START SOURCE MATERIAL

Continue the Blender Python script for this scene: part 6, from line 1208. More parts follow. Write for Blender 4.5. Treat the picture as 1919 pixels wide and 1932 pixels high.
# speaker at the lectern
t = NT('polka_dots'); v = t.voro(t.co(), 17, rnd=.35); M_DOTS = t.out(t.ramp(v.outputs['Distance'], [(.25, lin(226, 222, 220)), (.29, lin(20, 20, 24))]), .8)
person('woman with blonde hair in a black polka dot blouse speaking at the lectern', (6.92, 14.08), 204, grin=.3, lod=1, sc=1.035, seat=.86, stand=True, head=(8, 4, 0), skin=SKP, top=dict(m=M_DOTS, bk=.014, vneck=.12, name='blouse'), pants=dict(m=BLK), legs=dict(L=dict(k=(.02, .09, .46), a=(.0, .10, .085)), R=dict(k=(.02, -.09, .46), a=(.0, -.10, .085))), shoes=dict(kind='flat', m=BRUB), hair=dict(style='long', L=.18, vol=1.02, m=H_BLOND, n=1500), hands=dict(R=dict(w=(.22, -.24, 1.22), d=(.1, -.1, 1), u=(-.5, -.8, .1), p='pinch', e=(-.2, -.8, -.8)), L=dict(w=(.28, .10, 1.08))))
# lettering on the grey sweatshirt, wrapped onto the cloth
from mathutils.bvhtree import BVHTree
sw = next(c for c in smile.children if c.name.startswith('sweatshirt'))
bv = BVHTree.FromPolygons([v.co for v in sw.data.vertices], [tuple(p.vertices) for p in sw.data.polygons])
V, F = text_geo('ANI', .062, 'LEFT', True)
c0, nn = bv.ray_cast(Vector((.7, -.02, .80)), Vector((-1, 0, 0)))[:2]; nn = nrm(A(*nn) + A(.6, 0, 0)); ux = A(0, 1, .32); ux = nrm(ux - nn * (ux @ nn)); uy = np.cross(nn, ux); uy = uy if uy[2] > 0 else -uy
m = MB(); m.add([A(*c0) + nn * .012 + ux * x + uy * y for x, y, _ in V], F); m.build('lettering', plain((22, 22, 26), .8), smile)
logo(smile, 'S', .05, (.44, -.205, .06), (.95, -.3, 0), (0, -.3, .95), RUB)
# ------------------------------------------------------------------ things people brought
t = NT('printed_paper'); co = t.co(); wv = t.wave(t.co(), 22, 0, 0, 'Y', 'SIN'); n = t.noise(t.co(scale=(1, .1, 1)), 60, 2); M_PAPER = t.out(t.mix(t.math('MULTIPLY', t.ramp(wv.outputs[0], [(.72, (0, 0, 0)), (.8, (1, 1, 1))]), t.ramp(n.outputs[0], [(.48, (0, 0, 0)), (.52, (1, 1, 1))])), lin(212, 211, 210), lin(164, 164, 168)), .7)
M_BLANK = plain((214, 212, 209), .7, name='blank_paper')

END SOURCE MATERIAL

* **WRITTEN INSTRUCTION**
Print all of the data exactly as it was given.

* **FULL SOLUTION**
Continue the Blender Python script for this scene: part 6, from line 1208. More parts follow. Write for Blender 4.5. Treat the picture as 1919 pixels wide and 1932 pixels high.
# speaker at the lectern
t = NT('polka_dots'); v = t.voro(t.co(), 17, rnd=.35); M_DOTS = t.out(t.ramp(v.outputs['Distance'], [(.25, lin(226, 222, 220)), (.29, lin(20, 20, 24))]), .8)
person('woman with blonde hair in a black polka dot blouse speaking at the lectern', (6.92, 14.08), 204, grin=.3, lod=1, sc=1.035, seat=.86, stand=True, head=(8, 4, 0), skin=SKP, top=dict(m=M_DOTS, bk=.014, vneck=.12, name='blouse'), pants=dict(m=BLK), legs=dict(L=dict(k=(.02, .09, .46), a=(.0, .10, .085)), R=dict(k=(.02, -.09, .46), a=(.0, -.10, .085))), shoes=dict(kind='flat', m=BRUB), hair=dict(style='long', L=.18, vol=1.02, m=H_BLOND, n=1500), hands=dict(R=dict(w=(.22, -.24, 1.22), d=(.1, -.1, 1), u=(-.5, -.8, .1), p='pinch', e=(-.2, -.8, -.8)), L=dict(w=(.28, .10, 1.08))))
# lettering on the grey sweatshirt, wrapped onto the cloth
from mathutils.bvhtree import BVHTree
sw = next(c for c in smile.children if c.name.startswith('sweatshirt'))
bv = BVHTree.FromPolygons([v.co for v in sw.data.vertices], [tuple(p.vertices) for p in sw.data.polygons])
V, F = text_geo('ANI', .062, 'LEFT', True)
c0, nn = bv.ray_cast(Vector((.7, -.02, .80)), Vector((-1, 0, 0)))[:2]; nn = nrm(A(*nn) + A(.6, 0, 0)); ux = A(0, 1, .32); ux = nrm(ux - nn * (ux @ nn)); uy = np.cross(nn, ux); uy = uy if uy[2] > 0 else -uy
m = MB(); m.add([A(*c0) + nn * .012 + ux * x + uy * y for x, y, _ in V], F); m.build('lettering', plain((22, 22, 26), .8), smile)
logo(smile, 'S', .05, (.44, -.205, .06), (.95, -.3, 0), (0, -.3, .95), RUB)
# ------------------------------------------------------------------ things people brought
t = NT('printed_paper'); co = t.co(); wv = t.wave(t.co(), 22, 0, 0, 'Y', 'SIN'); n = t.noise(t.co(scale=(1, .1, 1)), 60, 2); M_PAPER = t.out(t.mix(t.math('MULTIPLY', t.ramp(wv.outputs[0], [(.72, (0, 0, 0)), (.8, (1, 1, 1))]), t.ramp(n.outputs[0], [(.48, (0, 0, 0)), (.52, (1, 1, 1))])), lin(212, 211, 210), lin(164, 164, 168)), .7)
M_BLANK = plain((214, 212, 209), .7, name='blank_paper')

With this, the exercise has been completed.